I am divorced. Many, many years divorced and remarried far longer and much happier to no longer categorize me as a divorcee but as a twice-married. I qualify, if anyone was truly interested that I was very young when I married the first time. At this present time, that is it. My life is my marriage and my two sons, the oldest is the son of the first husband but has been beautifully raised by my current and beloved husband. We are well into our second decade of a wonderful life together and that first marriage is so distant and of little consequence to my life at present.
Ah, there are times when it rears its ugly little head, jabs me in the throat and makes a dogs breakfast of my entrails. Most of the nastiness has to do with dealing with Mr. Ex regarding our son. That is the one point of leverage still although so much time has passed and the pieces fell where they should with my belief that if I held to what was best for our son, things would eventually work out well. They have, bad behavior revealed itself and my darling son has been able to hash out the difficulties and live a reasonably harmonious life, balancing between two people who do not like each other one bit. What a challenge, I marvel at my son's resiliency when I think of it.
I was young when I married. Not too young to marry but I was certainly a young bride. I was far too young to be involved with my first husband when we began our relationship. It was inappropriate, for he crossed a perilous line and took an enormous chance that I'd go along his scheme. I was so smitten, overwhelmed by his attention and his conviction that I had a magical power that drew him, a power that he had no control to resist. He made it seem to me that I was the one who was manipulating him to be in the relationship, that he was the puppet while I controlled the strings.
It was compelling and convincing to me as a 14 year old (he was 22 at the time). The emotional binding and mental control took place for nearly a year before the relationship became physical. I believe, whether he actually planned this or not, that he had to be certain of absolute power before he took it to a physical level because he would be in jail or on parole if he crossed the line with me at the age of 15 and I didn't keep my mouth shut about it.
I did, he's a free man. It's too late to do anything about it. I married him when I was an appropriate age and to dwell upon it for me is useless and fruitless. I used to gnash my teeth, rend my garments, pull my hair. WHY, WHY, WHY, WHY? It was a deep, cold, black well for many years. Why did he do this to me? Why couldn't I see what it was and not let it happen? I did not ask for any of it or the abuse that followed. Why did my son have to have such a wretched father? If I could truly find those answers, I would still not find the peace I yearned for in seeking them.
The peace I found was in working myself out of a victim's role and image. My peace came when I was able to live independently in my own apartment, send my son to school and after-school so I could work to pay for all I had without him and his terrible presence: the crushing, overbearing, abusive being that he is. My peace continued to expand and free me to meet good friends, to not avoid people who might become close enough to me to figure out how truly awful my life was. My peace is nearly complete now, over twenty years later: married to a good man and living a genuine, fearless life. My joy has been seeing my oldest son grow and become who he is, not who he could have been while living with such a manipulative, aggressive parent.

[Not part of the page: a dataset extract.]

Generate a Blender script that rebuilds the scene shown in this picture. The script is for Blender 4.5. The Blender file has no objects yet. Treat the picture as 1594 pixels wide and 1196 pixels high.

There are huge pangs. I know my actions made scars on my son. I know I could have done better, felt I could have been stronger at times and fought harder for what was right, but those convictions are through the eyes of one who is well into midlife, not one who was the age that I married, coincidently that is the same age as my older son is now. I look at him and say, "He is still so young."
I promised there was a reason for my deep loathing of the "Twilight" series and it is all of the above. Stephanie Meyer, unintentionally I am certain, described the foundation of my miserable abused life with my first husband: a forbidden relationship with a much older man, isolation from parents and friends and complete, absolute power over this young woman who was supposed to be so powerful in her innocent ignorance. It was destiny. The manipulations of the older man stating he is powerless in her presence, that he does not want the attraction but can't help it because she's the one with the power that he is helpless to resist. It's an extremely seductive and skillful way to gain control easily, completely over a vulnerable young woman.
Ms. Meyer's heroine "Bella Swan" is her muse for her fantasmagorical vampire love/lust ouvre and I'm thankful it was so laboriously long, just overrought with simpering and snivelly passages. BUT(and that's a pretty big but) it has the blueprint for how to be a real predator which obviously jangled a very raw nerve for me.
I read (while cringing, groaning and throwing the books across the room) the rest of the series to see if it continued to maintain the seductive notion that a young woman is truly fulfilled when she's helplessly, hopelessly in love with a dangerous and forbidden man. It did but it was unrealistic, immature and rang with a hollow, completely false tone. It imploded upon itself in the end and when the dust settles it appears it is just a badly written series about forbidden fantasy love. Most young girls adore this stuff at some point in their lives then move on unscathed, uncaught by a real-life predator.